▶ _Records to process_
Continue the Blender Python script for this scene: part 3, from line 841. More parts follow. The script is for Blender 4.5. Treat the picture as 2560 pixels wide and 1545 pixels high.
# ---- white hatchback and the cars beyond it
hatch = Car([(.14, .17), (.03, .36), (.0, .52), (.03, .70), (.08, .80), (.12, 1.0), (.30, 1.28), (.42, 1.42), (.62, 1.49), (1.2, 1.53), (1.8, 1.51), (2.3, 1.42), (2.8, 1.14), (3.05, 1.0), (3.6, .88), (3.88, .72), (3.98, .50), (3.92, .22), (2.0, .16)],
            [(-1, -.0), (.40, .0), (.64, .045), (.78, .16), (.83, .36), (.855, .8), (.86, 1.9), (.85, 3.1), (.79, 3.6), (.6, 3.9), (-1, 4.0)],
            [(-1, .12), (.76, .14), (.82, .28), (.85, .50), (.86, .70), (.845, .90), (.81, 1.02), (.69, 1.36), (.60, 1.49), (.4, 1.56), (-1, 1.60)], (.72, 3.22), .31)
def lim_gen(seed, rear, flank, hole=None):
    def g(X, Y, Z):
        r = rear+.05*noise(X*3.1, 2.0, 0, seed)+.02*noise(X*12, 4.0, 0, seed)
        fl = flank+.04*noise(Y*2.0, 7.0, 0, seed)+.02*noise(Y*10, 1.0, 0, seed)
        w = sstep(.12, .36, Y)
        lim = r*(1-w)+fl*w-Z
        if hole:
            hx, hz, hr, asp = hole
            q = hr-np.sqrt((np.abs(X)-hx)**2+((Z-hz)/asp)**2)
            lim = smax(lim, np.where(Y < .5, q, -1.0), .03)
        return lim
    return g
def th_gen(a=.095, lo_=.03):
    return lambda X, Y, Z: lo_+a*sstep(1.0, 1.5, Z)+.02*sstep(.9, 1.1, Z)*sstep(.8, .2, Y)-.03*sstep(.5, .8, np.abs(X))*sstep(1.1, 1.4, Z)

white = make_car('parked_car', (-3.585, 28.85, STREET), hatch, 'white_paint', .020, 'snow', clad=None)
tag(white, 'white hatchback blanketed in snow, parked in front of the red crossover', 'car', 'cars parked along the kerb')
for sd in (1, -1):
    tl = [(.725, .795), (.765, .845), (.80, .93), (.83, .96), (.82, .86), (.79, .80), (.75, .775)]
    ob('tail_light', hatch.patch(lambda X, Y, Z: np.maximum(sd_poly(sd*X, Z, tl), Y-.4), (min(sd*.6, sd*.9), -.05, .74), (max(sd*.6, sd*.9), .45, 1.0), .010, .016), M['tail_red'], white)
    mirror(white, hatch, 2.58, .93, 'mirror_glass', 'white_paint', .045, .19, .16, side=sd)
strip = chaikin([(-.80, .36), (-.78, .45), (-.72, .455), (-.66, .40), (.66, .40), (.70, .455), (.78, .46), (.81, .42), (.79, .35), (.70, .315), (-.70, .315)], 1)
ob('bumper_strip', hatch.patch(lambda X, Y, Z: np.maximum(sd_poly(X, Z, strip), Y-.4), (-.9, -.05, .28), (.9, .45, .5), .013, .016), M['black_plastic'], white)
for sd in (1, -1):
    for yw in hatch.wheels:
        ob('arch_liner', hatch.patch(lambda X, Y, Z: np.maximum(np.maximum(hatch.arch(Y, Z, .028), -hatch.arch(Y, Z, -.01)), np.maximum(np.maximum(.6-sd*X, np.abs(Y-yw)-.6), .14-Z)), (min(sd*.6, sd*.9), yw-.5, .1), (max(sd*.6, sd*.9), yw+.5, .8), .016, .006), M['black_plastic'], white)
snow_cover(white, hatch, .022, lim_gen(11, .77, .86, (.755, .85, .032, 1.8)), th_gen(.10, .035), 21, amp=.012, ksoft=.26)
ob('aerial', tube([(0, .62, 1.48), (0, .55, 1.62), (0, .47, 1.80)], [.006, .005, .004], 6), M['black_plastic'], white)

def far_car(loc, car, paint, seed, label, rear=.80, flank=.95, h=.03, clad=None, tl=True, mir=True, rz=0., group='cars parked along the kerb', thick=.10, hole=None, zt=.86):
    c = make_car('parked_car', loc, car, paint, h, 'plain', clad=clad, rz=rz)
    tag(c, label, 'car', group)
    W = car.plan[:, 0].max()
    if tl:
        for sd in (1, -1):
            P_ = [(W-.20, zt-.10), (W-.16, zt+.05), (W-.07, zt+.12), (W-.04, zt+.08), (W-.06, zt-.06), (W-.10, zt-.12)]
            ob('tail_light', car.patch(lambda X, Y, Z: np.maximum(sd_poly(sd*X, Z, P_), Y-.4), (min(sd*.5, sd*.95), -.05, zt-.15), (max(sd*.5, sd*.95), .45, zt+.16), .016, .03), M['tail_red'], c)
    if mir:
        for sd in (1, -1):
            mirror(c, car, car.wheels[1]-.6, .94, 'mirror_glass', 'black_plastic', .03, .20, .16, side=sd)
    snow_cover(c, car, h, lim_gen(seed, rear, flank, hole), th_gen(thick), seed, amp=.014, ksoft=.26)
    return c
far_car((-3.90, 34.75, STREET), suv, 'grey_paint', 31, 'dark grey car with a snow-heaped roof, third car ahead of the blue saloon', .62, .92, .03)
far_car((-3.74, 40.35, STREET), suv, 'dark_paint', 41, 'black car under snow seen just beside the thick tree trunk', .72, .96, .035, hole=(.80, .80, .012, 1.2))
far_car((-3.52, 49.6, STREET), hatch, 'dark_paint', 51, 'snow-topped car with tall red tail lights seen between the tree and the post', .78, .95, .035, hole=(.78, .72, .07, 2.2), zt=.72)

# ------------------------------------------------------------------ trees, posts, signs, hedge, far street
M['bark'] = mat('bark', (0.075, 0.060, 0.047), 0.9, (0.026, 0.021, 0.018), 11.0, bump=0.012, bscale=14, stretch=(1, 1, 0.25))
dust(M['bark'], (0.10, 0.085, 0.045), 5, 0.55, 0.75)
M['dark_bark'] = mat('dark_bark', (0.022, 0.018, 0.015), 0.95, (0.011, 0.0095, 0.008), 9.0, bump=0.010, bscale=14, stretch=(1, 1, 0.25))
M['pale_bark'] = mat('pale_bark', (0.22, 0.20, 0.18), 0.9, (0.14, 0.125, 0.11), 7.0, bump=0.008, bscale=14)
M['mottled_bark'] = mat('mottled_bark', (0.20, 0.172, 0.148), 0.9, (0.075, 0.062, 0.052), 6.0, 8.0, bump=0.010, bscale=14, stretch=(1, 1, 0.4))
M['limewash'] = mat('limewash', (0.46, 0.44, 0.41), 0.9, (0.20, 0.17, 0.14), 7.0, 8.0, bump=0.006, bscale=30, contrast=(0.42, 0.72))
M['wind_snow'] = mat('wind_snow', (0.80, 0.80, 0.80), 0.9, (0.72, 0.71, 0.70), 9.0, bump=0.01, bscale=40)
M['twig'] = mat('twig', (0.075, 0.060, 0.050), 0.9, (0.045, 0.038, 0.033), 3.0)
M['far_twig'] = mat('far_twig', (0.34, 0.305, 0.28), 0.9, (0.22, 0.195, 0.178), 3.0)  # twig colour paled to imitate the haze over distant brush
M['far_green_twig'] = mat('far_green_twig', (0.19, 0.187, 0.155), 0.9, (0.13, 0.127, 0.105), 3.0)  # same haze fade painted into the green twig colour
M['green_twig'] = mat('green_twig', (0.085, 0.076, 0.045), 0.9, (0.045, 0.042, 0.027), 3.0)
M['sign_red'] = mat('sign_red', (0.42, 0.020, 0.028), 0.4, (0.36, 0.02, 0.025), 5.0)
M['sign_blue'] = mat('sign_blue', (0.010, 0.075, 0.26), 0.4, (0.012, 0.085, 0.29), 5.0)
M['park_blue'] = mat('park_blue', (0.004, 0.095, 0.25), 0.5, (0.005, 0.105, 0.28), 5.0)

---

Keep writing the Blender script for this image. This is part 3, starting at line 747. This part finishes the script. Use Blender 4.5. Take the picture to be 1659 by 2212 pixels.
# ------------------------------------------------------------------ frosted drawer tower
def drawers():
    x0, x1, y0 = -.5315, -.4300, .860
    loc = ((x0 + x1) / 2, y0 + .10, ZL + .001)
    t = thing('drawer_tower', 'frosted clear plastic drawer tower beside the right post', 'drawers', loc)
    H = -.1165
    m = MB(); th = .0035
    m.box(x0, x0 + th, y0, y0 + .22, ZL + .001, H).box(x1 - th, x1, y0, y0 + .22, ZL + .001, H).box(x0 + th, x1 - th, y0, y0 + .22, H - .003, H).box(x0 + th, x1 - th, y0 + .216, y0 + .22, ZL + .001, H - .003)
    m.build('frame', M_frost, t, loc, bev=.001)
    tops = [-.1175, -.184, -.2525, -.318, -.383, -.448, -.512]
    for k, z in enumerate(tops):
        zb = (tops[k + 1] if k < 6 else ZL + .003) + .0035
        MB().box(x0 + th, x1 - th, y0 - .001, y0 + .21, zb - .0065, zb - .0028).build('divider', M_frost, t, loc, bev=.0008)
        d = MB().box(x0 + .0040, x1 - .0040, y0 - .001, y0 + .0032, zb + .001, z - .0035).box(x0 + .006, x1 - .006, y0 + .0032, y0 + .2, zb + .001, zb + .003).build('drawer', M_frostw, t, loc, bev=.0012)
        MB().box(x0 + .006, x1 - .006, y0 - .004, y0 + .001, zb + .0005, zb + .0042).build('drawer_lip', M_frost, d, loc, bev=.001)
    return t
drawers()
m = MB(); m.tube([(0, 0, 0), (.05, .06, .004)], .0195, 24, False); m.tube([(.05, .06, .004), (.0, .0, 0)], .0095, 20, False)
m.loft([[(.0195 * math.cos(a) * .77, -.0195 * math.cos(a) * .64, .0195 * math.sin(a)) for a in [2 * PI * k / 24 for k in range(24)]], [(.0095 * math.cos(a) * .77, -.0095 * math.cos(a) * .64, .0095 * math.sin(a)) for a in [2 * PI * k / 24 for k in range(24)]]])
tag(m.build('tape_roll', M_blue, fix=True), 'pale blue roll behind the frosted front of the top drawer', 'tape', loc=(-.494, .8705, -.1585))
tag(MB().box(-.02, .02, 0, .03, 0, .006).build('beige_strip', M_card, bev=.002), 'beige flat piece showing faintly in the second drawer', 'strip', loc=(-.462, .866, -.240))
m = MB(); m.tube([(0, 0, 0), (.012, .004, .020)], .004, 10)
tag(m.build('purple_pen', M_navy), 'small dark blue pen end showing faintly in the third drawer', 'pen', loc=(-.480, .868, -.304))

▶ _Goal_
Using the listing above, show each line holding the string "this".

▶ _Task solution_
Continue the Blender Python script for this scene: part 3, from line 841. More parts follow. The script is for Blender 4.5. Treat the picture as 2560 pixels wide and 1545 pixels high.
Keep writing the Blender script for this image. This is part 3, starting at line 747. This part finishes the script. Use Blender 4.5. Take the picture to be 1659 by 2212 pixels.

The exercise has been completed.